At the current stage, pixel sensor designs are being validated with the use of testbeams, such as found at DESY (Hamburg), Fermilab (Chicago) and CERN itself. The setup consists of high-resolution sensors used as reference, with which particle tracks are reconstructed measuring the efficiency in detecting the same track within the device being tested, among other properties.

Test beam setup used for testing the properties of new sensor designs.

LIV.Dat student Ricardo Gonzalez had the opportunity to attend one of the data-taking periods at DESY in July 2019, as a part of his ATLAS Qualification Task required by the experiment to become an author. The event also hosted a workshop on EUTelescope, a widely used data analysis framework for pixel sensors, originally developed for detector studies for the International Linear Collider (ILC).

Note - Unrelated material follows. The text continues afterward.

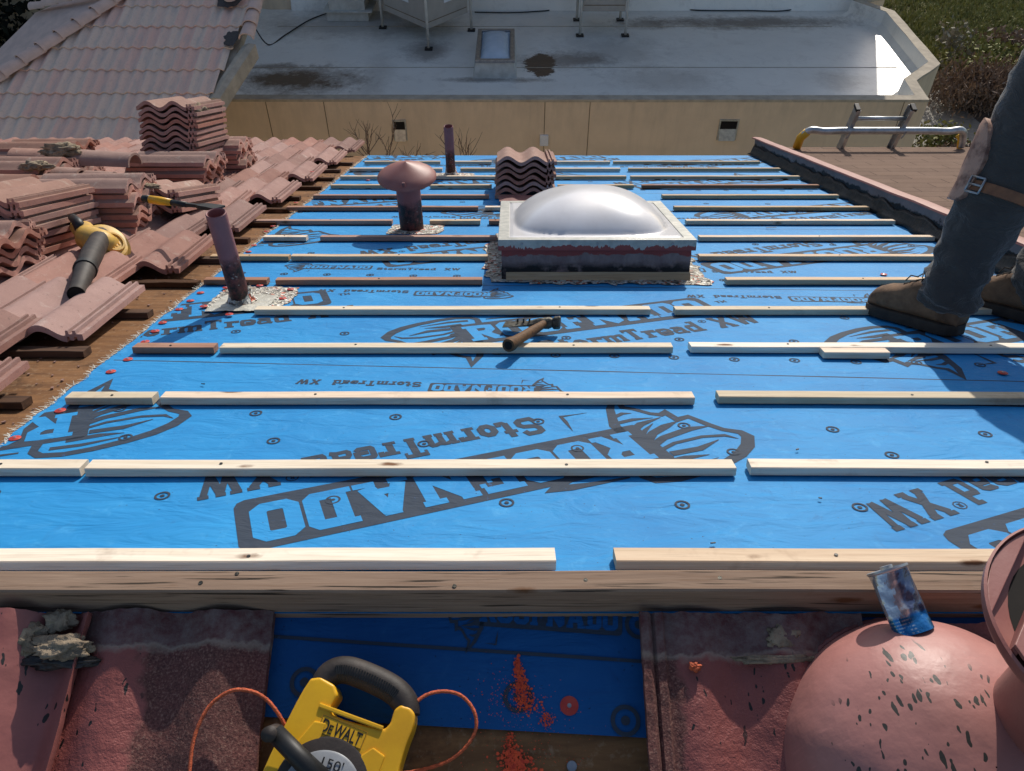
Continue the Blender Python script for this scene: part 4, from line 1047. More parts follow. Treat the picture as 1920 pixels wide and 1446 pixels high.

The workshop, attended by researchers from institutes spanning all of Europe, served not only as an introduction to the framework for new-comers, but also to establish the basis of the criteria followed in the upcoming ITk Pixel Market Survey, where sensors received by anonymous vendors will be tested to check they meet the required quality standards.

Ricardo said: “It was a great learning experience. Many of the attendants had years of experience in the field and did a great job helping to guide people newer to the subject like myself. Also, meeting the faces that so far had only been names signing emails gave me the first taste of what being in a big collaboration like ATLAS is like.”